§ **Recorded information**
--- START ---

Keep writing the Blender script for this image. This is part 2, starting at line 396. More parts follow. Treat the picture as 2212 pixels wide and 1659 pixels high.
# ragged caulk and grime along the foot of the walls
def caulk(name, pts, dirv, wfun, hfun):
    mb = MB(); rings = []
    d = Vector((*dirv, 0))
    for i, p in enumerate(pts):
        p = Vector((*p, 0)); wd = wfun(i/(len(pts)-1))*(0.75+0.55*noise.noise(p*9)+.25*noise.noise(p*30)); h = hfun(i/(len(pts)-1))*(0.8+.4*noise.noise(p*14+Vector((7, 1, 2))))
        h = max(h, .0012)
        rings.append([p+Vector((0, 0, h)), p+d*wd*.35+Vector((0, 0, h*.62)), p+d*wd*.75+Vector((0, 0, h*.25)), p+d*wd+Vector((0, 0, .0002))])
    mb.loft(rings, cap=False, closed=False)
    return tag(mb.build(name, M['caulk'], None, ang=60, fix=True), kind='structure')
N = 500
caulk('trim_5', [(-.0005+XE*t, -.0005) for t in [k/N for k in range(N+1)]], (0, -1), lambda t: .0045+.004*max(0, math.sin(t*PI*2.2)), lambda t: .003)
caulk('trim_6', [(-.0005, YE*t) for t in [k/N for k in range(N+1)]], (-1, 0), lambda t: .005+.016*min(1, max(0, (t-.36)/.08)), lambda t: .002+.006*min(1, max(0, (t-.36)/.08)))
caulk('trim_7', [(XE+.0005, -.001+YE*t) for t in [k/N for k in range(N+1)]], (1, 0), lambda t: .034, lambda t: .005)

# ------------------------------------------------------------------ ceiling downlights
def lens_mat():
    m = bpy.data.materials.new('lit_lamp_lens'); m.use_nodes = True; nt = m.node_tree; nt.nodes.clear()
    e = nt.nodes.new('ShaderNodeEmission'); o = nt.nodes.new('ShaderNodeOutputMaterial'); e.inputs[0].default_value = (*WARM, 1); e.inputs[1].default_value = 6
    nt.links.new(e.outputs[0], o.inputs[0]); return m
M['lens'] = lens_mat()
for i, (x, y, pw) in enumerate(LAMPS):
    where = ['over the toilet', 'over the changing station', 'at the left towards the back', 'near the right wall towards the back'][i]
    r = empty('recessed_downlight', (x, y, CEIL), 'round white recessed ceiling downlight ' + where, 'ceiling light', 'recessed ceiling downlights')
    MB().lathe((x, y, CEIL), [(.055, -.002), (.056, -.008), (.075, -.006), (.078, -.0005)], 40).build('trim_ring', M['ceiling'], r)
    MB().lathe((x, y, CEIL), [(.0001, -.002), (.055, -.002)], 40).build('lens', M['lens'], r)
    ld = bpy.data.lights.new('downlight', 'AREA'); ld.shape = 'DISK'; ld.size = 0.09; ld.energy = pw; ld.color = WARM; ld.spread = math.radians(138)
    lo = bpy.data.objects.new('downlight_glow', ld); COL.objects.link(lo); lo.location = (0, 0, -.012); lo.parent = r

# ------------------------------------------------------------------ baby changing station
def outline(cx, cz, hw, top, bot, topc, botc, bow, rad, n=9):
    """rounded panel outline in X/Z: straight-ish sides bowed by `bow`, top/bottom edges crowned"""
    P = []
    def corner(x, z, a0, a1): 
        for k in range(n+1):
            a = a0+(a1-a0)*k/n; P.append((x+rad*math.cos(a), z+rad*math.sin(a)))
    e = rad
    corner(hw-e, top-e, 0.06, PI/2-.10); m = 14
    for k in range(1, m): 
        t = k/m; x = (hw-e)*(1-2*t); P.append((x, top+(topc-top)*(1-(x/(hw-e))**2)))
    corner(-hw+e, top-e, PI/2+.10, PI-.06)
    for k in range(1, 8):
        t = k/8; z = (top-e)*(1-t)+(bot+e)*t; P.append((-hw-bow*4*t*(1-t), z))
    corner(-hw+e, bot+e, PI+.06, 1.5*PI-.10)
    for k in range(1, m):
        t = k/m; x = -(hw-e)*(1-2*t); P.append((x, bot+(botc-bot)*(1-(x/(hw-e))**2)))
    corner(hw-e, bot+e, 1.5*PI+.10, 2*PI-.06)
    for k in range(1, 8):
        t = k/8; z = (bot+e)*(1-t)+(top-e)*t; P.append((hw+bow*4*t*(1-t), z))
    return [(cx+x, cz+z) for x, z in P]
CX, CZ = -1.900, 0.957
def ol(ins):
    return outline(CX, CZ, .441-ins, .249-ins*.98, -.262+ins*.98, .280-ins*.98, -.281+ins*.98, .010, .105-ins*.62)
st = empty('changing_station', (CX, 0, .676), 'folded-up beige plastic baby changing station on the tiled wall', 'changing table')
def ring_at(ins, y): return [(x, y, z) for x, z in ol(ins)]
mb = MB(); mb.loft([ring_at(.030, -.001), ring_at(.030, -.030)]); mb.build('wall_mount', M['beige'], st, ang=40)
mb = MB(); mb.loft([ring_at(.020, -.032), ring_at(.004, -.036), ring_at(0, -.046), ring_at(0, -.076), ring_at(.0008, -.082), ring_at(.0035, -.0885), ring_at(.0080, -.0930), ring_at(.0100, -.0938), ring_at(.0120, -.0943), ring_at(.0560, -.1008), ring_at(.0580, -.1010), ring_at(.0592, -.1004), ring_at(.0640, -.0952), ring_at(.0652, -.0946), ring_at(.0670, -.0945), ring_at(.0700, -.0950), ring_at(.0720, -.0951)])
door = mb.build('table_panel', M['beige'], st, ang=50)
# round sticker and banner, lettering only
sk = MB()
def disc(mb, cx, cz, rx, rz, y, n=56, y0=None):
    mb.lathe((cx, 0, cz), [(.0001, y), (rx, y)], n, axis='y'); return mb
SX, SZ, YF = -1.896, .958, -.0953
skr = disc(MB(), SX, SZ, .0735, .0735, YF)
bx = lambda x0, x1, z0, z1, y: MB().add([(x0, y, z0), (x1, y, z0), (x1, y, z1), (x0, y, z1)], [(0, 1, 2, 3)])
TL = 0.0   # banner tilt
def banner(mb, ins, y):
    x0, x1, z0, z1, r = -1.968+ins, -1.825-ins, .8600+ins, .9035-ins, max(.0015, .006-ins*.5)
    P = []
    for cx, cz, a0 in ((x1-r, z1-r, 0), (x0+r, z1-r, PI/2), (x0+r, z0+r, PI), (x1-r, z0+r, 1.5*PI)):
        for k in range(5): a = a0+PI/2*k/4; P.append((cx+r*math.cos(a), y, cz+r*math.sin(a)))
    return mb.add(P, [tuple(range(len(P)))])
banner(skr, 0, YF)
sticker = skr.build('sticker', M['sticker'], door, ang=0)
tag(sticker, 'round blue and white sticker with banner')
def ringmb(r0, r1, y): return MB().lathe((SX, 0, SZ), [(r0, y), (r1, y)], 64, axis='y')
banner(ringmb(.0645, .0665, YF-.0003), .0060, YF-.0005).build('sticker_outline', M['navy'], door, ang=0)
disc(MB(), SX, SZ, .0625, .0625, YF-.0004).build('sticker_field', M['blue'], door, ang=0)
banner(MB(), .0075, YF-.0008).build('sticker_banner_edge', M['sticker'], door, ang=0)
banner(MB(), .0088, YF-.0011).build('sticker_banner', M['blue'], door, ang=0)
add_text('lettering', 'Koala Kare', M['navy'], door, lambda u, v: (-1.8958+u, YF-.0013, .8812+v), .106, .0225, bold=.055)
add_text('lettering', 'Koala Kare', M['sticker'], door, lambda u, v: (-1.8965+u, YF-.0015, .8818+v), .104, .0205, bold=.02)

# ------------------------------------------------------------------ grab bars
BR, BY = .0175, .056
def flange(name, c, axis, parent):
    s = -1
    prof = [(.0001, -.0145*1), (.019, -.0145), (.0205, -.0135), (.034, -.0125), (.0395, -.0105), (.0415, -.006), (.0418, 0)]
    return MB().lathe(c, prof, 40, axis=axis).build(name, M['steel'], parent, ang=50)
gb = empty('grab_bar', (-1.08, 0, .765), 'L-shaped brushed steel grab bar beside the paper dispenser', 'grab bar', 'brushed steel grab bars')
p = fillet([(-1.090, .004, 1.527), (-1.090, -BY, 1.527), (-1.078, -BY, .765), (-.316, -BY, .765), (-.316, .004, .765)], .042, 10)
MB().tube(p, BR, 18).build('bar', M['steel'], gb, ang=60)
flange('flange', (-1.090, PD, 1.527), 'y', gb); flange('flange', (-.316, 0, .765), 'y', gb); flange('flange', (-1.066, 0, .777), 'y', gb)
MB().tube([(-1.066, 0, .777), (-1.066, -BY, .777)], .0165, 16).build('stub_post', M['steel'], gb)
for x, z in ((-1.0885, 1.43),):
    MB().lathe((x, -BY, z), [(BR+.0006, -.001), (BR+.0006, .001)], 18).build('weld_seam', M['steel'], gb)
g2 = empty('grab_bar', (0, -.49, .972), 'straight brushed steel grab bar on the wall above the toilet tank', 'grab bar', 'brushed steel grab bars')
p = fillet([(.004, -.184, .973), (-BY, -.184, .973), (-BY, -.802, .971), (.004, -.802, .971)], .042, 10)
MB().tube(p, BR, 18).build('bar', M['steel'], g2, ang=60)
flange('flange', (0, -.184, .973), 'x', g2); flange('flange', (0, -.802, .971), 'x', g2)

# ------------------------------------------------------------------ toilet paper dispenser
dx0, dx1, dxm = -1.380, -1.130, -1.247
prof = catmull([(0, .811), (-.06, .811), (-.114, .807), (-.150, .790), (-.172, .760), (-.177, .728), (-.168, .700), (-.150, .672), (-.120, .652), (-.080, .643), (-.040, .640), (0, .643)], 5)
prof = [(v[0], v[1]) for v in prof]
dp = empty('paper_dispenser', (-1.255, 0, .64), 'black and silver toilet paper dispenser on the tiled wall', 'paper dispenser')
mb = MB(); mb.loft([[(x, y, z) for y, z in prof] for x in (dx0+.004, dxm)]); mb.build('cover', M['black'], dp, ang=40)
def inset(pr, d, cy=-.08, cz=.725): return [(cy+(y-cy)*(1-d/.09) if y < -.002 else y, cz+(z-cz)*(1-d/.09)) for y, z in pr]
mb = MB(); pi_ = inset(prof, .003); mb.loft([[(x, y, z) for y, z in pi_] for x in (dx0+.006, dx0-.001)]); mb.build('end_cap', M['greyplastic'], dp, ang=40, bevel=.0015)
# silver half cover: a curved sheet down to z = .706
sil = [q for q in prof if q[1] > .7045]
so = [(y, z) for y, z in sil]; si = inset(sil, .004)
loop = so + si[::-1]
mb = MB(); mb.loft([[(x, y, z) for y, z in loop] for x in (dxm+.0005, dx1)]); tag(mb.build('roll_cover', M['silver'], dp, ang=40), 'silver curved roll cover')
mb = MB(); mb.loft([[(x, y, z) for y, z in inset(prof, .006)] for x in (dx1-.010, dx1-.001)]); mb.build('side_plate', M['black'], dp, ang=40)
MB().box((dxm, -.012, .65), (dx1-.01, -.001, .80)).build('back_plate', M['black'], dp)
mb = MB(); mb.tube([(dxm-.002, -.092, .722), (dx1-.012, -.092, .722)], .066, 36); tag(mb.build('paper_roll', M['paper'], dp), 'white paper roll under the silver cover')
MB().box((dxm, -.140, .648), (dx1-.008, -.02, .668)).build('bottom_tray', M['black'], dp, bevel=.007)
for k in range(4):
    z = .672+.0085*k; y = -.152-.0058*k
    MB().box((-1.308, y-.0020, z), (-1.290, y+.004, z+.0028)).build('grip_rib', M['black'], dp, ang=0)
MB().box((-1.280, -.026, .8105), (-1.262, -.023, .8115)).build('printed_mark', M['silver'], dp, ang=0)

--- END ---

§ **Task objective**
Please give an exact restatement of only the lines from the beginning of the material above to the line with "caulk('trim_7', [(XE+.0005, -.001+YE*t)", inclusive.

§ **Answer to this exercise**
Keep writing the Blender script for this image. This is part 2, starting at line 396. More parts follow. Treat the picture as 2212 pixels wide and 1659 pixels high.
# ragged caulk and grime along the foot of the walls
def caulk(name, pts, dirv, wfun, hfun):
    mb = MB(); rings = []
    d = Vector((*dirv, 0))
    for i, p in enumerate(pts):
        p = Vector((*p, 0)); wd = wfun(i/(len(pts)-1))*(0.75+0.55*noise.noise(p*9)+.25*noise.noise(p*30)); h = hfun(i/(len(pts)-1))*(0.8+.4*noise.noise(p*14+Vector((7, 1, 2))))
        h = max(h, .0012)
        rings.append([p+Vector((0, 0, h)), p+d*wd*.35+Vector((0, 0, h*.62)), p+d*wd*.75+Vector((0, 0, h*.25)), p+d*wd+Vector((0, 0, .0002))])
    mb.loft(rings, cap=False, closed=False)
    return tag(mb.build(name, M['caulk'], None, ang=60, fix=True), kind='structure')
N = 500
caulk('trim_5', [(-.0005+XE*t, -.0005) for t in [k/N for k in range(N+1)]], (0, -1), lambda t: .0045+.004*max(0, math.sin(t*PI*2.2)), lambda t: .003)
caulk('trim_6', [(-.0005, YE*t) for t in [k/N for k in range(N+1)]], (-1, 0), lambda t: .005+.016*min(1, max(0, (t-.36)/.08)), lambda t: .002+.006*min(1, max(0, (t-.36)/.08)))
caulk('trim_7', [(XE+.0005, -.001+YE*t) for t in [k/N for k in range(N+1)]], (1, 0), lambda t: .034, lambda t: .005)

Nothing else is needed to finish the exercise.